→ Aim of the task
Give the data again exactly, from its opening line through the line in which "random.seed(7)" appears.

→ Supplied information
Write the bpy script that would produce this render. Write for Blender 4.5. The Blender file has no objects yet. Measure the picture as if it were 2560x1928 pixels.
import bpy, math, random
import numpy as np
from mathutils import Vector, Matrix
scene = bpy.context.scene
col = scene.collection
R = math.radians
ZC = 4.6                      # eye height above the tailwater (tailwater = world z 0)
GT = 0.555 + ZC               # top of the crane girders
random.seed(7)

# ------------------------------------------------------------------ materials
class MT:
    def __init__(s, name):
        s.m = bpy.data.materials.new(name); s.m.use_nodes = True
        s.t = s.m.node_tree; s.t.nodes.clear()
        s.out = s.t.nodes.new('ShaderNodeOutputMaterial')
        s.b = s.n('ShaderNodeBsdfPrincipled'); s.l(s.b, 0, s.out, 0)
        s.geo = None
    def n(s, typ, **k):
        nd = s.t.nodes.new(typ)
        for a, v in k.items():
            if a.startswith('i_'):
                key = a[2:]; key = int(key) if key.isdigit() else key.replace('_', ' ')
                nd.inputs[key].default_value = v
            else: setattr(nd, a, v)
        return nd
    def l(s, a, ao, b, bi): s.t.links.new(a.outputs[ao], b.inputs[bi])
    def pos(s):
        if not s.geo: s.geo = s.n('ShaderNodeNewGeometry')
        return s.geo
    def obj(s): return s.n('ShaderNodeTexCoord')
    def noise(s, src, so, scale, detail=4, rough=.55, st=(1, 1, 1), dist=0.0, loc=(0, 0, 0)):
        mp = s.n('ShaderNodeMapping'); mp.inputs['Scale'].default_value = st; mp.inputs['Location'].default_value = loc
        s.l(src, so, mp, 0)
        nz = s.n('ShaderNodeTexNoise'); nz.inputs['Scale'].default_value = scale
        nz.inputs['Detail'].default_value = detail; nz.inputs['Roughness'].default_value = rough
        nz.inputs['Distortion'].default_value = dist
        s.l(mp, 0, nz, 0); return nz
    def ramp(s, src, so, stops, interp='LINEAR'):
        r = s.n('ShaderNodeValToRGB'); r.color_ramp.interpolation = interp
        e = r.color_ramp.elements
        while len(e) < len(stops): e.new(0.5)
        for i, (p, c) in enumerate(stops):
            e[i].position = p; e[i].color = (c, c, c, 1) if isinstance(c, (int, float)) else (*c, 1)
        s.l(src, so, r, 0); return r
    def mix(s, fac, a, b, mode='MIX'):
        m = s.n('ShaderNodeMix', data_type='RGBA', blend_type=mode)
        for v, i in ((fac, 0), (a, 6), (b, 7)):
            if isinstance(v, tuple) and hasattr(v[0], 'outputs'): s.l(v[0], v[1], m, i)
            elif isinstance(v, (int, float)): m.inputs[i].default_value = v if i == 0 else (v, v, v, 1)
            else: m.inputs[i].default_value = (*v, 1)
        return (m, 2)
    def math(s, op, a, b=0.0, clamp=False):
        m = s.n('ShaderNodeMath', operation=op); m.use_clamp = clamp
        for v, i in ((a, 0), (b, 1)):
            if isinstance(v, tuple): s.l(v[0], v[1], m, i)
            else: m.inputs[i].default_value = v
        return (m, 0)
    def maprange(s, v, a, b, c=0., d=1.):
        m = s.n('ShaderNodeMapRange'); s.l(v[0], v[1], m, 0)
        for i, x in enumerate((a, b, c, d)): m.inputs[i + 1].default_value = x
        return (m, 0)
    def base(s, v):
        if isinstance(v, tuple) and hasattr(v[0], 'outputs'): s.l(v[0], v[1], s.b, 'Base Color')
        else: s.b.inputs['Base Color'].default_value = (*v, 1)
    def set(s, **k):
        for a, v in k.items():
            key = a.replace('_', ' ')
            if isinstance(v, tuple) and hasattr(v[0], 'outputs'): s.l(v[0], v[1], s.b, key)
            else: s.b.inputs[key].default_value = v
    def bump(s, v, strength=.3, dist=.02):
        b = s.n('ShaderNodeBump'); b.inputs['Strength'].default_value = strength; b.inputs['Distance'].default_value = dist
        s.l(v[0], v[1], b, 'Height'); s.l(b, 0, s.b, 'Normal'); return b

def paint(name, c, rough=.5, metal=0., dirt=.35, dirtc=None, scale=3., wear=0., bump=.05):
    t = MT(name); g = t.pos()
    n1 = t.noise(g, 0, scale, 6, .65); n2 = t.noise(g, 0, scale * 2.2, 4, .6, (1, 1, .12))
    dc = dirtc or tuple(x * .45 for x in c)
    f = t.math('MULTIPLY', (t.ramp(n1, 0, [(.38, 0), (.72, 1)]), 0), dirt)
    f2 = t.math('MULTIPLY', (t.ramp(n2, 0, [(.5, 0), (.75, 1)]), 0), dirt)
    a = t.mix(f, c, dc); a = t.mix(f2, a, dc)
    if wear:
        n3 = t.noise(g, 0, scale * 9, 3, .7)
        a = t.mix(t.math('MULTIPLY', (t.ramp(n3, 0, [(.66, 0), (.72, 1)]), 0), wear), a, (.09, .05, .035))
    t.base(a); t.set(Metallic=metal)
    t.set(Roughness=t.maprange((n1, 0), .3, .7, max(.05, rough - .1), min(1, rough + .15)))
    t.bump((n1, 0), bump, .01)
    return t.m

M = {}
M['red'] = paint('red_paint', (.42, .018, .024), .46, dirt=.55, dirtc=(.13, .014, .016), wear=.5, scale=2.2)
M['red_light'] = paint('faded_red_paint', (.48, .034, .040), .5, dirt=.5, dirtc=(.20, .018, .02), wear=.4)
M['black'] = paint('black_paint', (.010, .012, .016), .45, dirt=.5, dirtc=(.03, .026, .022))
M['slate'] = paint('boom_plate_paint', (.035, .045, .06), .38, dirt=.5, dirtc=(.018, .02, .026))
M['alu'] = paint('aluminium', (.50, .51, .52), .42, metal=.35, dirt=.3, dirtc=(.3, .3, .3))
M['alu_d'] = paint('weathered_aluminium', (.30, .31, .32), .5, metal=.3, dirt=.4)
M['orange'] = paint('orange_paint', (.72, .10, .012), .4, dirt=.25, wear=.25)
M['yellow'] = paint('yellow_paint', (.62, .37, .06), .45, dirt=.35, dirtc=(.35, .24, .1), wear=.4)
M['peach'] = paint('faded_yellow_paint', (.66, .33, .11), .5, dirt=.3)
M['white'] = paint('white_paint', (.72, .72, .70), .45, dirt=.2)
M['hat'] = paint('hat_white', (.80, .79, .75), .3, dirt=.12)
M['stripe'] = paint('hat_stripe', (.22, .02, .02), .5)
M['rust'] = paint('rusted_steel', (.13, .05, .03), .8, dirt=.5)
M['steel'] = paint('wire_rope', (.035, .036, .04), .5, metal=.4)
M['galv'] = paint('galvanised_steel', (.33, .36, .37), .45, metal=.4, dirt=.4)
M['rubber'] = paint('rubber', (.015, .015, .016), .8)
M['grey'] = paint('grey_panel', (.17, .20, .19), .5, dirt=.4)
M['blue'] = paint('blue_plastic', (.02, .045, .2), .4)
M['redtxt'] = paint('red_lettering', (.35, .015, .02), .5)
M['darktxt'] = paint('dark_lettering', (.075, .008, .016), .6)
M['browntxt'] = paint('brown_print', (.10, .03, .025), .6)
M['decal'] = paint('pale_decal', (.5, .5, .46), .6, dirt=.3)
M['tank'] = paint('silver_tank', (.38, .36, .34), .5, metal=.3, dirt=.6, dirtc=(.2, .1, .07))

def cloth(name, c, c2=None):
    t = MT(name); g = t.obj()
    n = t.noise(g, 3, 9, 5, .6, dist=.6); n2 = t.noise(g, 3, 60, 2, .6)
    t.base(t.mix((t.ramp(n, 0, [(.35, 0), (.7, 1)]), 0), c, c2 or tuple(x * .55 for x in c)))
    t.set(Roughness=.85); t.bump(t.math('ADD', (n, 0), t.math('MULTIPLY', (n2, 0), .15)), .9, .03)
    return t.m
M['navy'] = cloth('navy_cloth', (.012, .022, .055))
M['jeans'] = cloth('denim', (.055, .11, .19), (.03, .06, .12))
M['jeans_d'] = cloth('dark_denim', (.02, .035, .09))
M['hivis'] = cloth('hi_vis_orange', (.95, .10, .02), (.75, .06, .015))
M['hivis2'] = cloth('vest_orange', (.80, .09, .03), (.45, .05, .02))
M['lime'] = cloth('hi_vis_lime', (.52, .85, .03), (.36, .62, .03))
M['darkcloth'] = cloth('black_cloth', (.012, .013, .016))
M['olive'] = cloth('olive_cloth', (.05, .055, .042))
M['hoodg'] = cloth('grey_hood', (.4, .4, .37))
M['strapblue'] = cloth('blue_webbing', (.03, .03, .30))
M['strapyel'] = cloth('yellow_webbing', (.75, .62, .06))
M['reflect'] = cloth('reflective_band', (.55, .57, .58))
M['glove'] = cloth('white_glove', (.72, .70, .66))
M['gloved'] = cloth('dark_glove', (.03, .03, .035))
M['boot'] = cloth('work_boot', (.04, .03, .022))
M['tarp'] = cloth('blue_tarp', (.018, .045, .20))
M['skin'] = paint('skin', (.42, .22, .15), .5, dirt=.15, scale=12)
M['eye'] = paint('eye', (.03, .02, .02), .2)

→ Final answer
Write the bpy script that would produce this render. Write for Blender 4.5. The Blender file has no objects yet. Measure the picture as if it were 2560x1928 pixels.
import bpy, math, random
import numpy as np
from mathutils import Vector, Matrix
scene = bpy.context.scene
col = scene.collection
R = math.radians
ZC = 4.6                      # eye height above the tailwater (tailwater = world z 0)
GT = 0.555 + ZC               # top of the crane girders
random.seed(7)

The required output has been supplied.